What the task asks
Reproduce exactly, and only, the lines of the material below running from the line bearing "Model this scene" through the line bearing "SC.camera = cam". Leave any pictures out.
^^^^^^^^
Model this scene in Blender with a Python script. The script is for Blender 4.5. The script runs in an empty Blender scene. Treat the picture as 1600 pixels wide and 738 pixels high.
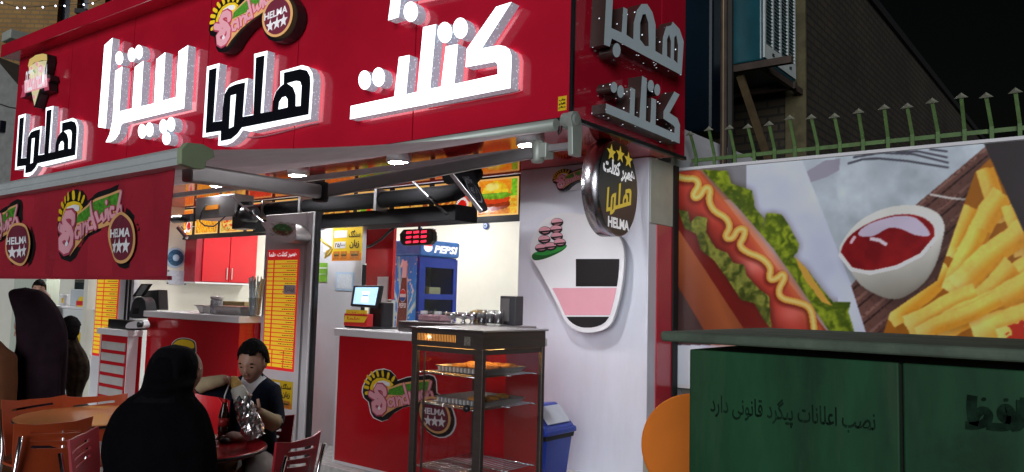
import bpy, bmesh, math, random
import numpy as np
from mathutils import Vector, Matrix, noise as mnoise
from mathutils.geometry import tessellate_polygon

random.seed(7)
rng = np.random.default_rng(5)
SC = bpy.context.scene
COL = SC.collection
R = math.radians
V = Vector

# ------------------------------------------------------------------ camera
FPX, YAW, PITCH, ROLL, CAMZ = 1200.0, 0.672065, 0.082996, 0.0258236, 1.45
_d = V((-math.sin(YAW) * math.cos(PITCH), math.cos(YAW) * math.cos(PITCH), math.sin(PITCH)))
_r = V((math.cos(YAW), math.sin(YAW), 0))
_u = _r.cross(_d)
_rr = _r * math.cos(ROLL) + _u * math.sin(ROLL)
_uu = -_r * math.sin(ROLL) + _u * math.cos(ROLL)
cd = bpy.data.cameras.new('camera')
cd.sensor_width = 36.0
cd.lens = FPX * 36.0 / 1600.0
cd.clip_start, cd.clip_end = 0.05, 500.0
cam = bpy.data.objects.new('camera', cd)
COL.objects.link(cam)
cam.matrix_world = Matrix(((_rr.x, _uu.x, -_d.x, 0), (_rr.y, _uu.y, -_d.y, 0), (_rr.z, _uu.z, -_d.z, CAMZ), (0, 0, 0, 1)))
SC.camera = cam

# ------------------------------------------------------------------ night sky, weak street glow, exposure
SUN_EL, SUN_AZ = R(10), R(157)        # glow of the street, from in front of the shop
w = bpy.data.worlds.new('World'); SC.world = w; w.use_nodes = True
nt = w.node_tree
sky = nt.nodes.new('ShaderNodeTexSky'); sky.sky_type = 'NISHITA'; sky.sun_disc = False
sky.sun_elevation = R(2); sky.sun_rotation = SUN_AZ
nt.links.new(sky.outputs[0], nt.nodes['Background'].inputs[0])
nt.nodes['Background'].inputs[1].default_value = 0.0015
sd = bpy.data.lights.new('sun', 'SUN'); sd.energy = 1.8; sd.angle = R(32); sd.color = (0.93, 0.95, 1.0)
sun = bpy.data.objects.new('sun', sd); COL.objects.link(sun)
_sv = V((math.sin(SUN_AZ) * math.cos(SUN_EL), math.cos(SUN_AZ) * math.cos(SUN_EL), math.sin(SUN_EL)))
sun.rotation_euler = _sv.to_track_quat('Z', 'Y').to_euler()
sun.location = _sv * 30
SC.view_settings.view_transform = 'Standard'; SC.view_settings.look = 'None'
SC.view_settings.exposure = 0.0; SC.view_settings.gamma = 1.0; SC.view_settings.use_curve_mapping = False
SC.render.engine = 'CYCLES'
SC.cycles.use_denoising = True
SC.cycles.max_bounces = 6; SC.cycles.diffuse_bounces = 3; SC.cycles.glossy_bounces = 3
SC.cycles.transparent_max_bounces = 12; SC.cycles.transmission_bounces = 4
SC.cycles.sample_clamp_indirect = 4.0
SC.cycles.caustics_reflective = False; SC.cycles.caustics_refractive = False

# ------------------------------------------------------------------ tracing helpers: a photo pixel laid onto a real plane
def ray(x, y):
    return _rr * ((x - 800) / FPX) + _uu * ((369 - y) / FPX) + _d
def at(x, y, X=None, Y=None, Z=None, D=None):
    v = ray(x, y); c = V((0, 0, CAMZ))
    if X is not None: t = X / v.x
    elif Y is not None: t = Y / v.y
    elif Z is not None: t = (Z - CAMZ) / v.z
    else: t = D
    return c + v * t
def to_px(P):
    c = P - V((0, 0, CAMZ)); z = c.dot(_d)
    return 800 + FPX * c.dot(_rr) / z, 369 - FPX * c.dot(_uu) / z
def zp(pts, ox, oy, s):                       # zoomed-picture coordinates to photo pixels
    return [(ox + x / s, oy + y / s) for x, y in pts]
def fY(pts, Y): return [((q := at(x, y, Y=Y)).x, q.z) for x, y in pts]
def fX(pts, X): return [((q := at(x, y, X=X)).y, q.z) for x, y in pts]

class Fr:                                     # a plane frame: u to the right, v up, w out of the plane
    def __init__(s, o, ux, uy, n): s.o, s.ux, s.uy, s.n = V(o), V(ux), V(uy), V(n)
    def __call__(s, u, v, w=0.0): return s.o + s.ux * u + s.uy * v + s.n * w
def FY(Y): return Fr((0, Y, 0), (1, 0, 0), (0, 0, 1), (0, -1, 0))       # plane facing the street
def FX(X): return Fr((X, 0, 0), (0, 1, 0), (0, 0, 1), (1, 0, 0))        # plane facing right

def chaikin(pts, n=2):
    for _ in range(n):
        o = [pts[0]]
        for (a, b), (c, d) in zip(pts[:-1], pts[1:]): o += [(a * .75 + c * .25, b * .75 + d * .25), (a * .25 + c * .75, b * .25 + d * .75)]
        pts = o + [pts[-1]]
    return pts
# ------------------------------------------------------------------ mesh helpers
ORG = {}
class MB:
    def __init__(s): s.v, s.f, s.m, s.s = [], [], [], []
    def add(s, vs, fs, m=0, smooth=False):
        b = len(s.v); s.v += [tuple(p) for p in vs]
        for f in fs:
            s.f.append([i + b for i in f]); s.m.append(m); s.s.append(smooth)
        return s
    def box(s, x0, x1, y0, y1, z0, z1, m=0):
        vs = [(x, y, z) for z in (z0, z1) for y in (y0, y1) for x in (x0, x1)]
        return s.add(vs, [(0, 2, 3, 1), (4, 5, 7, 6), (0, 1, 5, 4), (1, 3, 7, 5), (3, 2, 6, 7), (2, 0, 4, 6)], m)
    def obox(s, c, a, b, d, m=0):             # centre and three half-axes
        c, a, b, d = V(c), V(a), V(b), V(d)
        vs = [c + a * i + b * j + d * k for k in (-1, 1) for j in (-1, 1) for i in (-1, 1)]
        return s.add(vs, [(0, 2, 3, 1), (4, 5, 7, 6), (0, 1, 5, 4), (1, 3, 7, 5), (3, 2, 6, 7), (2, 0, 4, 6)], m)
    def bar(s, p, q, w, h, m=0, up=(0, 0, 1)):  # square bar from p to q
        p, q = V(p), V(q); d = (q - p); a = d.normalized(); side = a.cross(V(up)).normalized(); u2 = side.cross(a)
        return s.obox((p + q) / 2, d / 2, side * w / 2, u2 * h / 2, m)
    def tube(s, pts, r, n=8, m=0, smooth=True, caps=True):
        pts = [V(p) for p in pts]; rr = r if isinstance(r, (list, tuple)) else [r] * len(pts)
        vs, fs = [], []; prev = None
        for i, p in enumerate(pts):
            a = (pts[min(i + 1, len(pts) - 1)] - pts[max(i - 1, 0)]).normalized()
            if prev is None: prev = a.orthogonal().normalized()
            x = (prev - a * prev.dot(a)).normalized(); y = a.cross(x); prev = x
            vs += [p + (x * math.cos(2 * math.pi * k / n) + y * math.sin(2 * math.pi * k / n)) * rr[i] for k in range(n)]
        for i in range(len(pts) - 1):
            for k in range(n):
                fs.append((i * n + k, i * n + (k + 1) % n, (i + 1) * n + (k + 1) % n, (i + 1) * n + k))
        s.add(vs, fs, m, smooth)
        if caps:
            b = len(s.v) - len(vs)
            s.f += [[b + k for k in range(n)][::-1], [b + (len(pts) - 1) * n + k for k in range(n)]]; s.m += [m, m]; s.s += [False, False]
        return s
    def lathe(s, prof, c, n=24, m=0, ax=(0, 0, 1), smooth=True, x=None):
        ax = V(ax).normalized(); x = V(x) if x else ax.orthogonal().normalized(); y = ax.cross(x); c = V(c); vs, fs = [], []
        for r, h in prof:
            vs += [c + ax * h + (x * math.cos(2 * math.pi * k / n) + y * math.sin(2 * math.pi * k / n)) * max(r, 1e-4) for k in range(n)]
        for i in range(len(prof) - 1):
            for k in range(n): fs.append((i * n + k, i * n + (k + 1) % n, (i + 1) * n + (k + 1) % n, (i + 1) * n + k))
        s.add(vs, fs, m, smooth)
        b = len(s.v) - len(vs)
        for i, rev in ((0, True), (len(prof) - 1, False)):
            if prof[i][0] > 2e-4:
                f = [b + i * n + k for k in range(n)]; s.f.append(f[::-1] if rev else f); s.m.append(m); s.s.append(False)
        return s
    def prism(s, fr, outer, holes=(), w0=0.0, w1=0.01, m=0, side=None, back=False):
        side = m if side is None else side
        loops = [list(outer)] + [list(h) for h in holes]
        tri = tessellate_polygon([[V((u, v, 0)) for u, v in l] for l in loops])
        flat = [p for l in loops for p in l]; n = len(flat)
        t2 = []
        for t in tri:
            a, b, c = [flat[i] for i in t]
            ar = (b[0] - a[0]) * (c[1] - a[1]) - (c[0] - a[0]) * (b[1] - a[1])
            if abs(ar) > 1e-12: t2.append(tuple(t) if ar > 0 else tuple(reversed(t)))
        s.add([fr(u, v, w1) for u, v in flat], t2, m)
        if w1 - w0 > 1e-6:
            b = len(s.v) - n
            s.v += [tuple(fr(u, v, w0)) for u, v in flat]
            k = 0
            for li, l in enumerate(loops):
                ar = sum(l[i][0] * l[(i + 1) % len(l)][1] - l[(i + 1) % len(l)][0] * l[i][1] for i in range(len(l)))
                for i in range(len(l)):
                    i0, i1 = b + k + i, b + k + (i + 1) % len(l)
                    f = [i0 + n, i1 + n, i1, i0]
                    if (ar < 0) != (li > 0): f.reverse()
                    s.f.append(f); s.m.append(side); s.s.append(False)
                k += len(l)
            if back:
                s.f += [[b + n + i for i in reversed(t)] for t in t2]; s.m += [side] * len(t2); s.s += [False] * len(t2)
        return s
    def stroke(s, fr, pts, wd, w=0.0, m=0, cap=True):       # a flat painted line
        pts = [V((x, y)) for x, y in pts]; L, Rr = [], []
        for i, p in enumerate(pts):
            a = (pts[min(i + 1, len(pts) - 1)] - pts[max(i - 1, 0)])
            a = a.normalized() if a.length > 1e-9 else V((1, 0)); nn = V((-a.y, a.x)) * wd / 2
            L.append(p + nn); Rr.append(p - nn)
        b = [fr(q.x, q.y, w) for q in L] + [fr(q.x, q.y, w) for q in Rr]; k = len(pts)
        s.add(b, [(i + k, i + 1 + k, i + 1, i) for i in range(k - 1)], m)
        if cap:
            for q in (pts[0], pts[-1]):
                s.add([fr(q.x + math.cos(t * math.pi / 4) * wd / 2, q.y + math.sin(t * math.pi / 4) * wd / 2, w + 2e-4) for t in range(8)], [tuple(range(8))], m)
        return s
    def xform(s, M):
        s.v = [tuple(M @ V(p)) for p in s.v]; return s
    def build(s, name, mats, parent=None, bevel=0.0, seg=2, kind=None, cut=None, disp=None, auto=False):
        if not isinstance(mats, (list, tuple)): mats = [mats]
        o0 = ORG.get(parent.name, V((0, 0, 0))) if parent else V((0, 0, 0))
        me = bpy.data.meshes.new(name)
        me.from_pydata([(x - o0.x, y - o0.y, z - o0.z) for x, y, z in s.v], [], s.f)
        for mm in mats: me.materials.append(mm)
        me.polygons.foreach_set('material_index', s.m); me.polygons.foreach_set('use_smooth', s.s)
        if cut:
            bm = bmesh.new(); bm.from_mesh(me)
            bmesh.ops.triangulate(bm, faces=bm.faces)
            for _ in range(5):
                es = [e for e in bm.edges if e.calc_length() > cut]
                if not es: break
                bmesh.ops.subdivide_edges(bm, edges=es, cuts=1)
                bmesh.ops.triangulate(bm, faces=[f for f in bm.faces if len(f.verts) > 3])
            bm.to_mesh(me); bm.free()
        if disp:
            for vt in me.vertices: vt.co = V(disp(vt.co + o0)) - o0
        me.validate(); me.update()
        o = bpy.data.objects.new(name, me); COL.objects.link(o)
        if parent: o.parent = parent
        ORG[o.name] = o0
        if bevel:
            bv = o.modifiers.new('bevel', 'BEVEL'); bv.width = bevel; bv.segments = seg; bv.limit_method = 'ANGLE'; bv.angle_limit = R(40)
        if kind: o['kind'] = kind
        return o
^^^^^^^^
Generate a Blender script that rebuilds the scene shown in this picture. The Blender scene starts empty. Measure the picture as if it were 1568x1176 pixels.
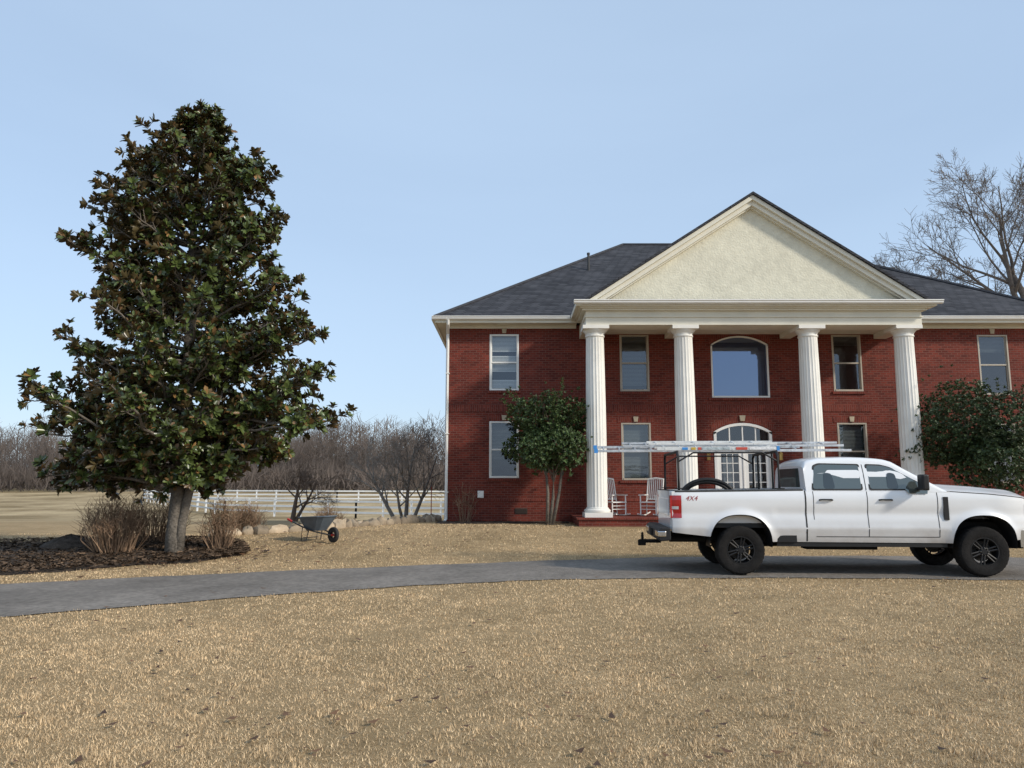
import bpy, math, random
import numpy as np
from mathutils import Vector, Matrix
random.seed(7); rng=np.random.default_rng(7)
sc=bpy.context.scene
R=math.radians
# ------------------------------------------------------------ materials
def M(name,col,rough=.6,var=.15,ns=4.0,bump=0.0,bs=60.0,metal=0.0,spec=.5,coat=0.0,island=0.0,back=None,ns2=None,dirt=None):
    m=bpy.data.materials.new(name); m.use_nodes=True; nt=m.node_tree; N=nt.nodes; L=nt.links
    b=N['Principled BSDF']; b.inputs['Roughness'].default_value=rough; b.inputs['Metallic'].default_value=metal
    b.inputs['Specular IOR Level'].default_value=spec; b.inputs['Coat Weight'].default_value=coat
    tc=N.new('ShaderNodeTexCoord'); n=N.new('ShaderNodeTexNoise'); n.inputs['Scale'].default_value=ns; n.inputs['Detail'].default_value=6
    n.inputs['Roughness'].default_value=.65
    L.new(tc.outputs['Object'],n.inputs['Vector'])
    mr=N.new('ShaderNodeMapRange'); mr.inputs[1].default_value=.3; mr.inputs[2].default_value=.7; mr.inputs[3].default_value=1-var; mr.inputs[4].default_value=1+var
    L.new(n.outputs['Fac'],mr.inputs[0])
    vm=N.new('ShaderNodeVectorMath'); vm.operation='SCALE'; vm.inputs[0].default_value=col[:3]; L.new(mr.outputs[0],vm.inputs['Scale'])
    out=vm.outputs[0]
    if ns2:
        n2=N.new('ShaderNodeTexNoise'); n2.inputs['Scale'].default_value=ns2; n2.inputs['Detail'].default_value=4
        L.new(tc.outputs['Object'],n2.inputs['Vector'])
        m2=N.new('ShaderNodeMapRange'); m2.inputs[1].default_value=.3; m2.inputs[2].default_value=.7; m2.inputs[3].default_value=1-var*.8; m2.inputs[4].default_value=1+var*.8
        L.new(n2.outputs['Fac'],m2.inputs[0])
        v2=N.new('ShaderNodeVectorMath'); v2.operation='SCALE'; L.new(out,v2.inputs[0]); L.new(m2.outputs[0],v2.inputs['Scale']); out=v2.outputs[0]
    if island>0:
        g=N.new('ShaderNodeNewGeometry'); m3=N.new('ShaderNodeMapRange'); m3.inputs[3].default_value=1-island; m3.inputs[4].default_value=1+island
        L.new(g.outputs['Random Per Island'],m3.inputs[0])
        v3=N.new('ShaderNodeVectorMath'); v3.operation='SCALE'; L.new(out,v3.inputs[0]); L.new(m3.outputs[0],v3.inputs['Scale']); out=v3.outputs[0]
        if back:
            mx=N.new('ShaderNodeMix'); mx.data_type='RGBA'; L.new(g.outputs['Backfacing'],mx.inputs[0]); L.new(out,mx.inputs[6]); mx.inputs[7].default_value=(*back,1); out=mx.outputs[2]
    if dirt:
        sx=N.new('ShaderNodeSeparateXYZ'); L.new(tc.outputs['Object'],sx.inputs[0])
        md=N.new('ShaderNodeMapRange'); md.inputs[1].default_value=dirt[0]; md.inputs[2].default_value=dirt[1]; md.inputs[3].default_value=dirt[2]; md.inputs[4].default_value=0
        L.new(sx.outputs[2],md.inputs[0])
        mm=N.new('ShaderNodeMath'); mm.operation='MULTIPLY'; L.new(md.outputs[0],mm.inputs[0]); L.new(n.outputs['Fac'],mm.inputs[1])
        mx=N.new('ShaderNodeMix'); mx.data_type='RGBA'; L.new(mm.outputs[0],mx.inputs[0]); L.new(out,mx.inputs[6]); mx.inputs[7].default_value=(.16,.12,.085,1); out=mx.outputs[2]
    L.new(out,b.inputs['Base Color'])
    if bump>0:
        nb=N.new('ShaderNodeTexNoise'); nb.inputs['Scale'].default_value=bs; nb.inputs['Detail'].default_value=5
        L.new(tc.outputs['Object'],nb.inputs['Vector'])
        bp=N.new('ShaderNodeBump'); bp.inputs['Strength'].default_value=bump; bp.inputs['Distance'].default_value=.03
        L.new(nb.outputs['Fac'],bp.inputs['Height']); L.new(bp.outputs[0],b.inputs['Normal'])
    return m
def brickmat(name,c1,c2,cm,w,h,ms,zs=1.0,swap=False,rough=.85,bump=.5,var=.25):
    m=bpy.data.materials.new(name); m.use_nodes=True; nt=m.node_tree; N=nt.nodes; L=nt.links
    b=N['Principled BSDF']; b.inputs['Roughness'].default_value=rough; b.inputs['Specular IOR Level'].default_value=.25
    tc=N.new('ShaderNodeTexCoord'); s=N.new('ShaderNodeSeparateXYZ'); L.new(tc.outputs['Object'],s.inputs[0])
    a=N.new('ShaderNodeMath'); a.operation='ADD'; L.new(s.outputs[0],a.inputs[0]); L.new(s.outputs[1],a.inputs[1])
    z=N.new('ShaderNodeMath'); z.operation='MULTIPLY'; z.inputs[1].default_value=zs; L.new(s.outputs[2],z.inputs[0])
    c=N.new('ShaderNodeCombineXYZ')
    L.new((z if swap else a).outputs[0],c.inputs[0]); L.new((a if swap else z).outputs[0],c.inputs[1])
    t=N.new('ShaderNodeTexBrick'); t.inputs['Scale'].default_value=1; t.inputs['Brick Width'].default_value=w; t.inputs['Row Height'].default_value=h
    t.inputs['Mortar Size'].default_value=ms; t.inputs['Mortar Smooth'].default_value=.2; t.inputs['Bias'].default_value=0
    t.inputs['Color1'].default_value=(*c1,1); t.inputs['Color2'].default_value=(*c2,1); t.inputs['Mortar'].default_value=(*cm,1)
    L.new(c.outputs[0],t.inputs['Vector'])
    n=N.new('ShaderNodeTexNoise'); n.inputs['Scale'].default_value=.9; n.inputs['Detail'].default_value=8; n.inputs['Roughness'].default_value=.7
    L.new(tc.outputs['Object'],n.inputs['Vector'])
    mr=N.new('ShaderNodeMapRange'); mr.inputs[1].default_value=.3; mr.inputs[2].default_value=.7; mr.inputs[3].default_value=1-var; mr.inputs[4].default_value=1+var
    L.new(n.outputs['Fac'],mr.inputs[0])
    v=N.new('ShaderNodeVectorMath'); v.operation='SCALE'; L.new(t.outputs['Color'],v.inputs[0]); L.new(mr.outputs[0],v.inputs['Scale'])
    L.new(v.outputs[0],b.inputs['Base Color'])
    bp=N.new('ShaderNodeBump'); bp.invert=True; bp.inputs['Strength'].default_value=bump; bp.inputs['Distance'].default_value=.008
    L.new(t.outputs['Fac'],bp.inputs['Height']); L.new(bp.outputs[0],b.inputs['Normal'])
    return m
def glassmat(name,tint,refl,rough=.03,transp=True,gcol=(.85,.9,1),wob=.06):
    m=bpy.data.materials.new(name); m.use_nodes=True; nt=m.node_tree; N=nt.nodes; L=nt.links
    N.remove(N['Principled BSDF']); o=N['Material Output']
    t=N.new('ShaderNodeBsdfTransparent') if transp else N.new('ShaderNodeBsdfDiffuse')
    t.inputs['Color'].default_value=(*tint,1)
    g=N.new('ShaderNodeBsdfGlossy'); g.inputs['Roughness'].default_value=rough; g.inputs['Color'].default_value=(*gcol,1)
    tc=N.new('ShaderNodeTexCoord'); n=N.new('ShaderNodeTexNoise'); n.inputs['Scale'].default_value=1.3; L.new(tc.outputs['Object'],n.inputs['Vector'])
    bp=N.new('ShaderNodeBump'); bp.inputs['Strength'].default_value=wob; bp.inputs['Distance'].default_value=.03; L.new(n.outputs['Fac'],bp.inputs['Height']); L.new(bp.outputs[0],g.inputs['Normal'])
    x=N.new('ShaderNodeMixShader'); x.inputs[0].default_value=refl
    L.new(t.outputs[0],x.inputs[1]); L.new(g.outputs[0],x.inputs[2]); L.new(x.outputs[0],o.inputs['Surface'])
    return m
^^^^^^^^
Answer below
Model this scene in Blender with a Python script. The script is for Blender 4.5. The script runs in an empty Blender scene. Treat the picture as 1600 pixels wide and 738 pixels high.
import bpy, bmesh, math, random
import numpy as np
from mathutils import Vector, Matrix, noise as mnoise
from mathutils.geometry import tessellate_polygon

random.seed(7)
rng = np.random.default_rng(5)
SC = bpy.context.scene
COL = SC.collection
R = math.radians
V = Vector

# ------------------------------------------------------------------ camera
FPX, YAW, PITCH, ROLL, CAMZ = 1200.0, 0.672065, 0.082996, 0.0258236, 1.45
_d = V((-math.sin(YAW) * math.cos(PITCH), math.cos(YAW) * math.cos(PITCH), math.sin(PITCH)))
_r = V((math.cos(YAW), math.sin(YAW), 0))
_u = _r.cross(_d)
_rr = _r * math.cos(ROLL) + _u * math.sin(ROLL)
_uu = -_r * math.sin(ROLL) + _u * math.cos(ROLL)
cd = bpy.data.cameras.new('camera')
cd.sensor_width = 36.0
cd.lens = FPX * 36.0 / 1600.0
cd.clip_start, cd.clip_end = 0.05, 500.0
cam = bpy.data.objects.new('camera', cd)
COL.objects.link(cam)
cam.matrix_world = Matrix(((_rr.x, _uu.x, -_d.x, 0), (_rr.y, _uu.y, -_d.y, 0), (_rr.z, _uu.z, -_d.z, CAMZ), (0, 0, 0, 1)))
SC.camera = cam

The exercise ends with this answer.